In at least one embodiment, the specification describes the relationship as one between a random hash string, to identify the transaction, and both the buyer's cell phone and the seller's cell phone. This type of relationship cannot be done by pen and paper without the use of a computer.

Not knowing how much weight the CAFC placed on this factor, one cannot be sure how much error was actually committed. However, since this point does not seem to have been raised by Boom, one takeaway from this case is that in §101 cases, always emphasize functionality within a claim that cannot be performed using pen and paper. This helps to show that your invention is not merely a mental process and strengthens an argument (if made) that it is an improvement to a computer system.

Another takeaway can be gleaned from a second portion of the CAFC's dicta, where the Court said that the claims in this case were similar to those in Alice, which attempted to claim exchanging financial obligations between two parties using a third-party intermediary to mitigate settlement risk. The takeaway is this, if you're claiming a financial transaction that is in any way similar to the transaction found in Alice, then you'll have to work hard to differentiate your claims from those found in Alice.

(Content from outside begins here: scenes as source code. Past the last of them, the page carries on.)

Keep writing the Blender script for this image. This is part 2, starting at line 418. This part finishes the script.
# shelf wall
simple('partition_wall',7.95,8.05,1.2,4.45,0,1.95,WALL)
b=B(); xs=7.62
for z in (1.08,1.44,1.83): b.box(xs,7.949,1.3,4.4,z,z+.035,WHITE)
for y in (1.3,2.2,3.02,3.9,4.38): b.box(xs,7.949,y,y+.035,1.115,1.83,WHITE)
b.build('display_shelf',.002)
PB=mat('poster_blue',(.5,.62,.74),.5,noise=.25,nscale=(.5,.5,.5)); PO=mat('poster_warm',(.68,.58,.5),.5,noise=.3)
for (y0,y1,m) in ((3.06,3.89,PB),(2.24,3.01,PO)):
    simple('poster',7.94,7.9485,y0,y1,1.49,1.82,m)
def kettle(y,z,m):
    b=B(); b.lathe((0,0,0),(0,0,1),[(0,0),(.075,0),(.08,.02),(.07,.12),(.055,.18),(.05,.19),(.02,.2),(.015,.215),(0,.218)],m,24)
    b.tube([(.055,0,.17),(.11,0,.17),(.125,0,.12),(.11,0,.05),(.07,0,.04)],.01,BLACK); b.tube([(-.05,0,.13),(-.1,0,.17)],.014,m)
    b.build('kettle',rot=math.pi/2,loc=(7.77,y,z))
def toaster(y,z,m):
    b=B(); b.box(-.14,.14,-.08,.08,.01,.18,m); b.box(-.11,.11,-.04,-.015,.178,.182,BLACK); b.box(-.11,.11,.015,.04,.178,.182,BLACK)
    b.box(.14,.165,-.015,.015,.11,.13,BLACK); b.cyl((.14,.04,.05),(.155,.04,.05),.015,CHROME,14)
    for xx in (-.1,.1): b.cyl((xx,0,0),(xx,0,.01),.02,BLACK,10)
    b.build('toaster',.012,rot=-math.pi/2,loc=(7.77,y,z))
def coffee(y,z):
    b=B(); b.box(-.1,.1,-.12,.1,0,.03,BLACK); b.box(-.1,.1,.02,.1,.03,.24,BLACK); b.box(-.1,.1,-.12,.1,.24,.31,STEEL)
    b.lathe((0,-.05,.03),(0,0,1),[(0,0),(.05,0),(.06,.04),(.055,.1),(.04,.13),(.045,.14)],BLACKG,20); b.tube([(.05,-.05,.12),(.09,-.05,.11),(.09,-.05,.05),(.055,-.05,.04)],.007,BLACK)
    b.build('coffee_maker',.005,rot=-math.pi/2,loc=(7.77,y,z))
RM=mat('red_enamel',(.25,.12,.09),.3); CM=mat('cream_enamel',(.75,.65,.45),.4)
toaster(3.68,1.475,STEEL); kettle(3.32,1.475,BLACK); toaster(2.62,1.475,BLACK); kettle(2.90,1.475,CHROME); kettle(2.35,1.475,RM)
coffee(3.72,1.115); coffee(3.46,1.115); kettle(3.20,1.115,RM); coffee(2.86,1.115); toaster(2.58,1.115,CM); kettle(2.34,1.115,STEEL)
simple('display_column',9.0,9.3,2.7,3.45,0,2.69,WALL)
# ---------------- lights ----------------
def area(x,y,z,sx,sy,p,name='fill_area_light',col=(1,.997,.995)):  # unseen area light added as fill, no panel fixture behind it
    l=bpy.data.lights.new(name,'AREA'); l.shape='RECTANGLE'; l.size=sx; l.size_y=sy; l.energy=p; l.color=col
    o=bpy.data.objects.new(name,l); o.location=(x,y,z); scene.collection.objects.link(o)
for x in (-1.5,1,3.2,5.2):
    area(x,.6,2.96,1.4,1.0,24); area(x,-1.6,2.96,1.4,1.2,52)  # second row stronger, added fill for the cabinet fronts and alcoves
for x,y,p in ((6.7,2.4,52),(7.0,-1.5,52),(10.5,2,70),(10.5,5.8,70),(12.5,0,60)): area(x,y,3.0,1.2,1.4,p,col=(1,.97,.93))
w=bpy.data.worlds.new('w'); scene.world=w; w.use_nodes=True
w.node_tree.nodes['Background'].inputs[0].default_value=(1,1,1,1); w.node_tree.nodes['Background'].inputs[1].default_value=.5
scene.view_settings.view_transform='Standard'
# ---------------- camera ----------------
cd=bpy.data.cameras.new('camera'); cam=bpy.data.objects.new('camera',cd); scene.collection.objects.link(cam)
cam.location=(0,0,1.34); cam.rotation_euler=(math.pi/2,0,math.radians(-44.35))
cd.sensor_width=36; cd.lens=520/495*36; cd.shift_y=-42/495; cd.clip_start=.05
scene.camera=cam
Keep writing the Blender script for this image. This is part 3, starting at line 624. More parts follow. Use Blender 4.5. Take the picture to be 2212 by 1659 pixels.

The final takeaway is instead of only arguing substantively, one should also argue legal procedure. For example, Stripe attacked the substance of the claims under §101, saying that the claims included ineligible subject matter because the subject matter is merely routine and conventional, and Boom only argued in return that the claims were not routine and were not conventional. Boom should have also argued that the use of a Rule 12(b)(6) motion should be improper in a case where a federal agency (the USPTO) has already determined the patent claims to be valid, meaning that they already passed §101 scrutiny at least once. Therefore, Rule 12(b)(6), which preemptively dismisses the case before factual arguments are heard, should be improper.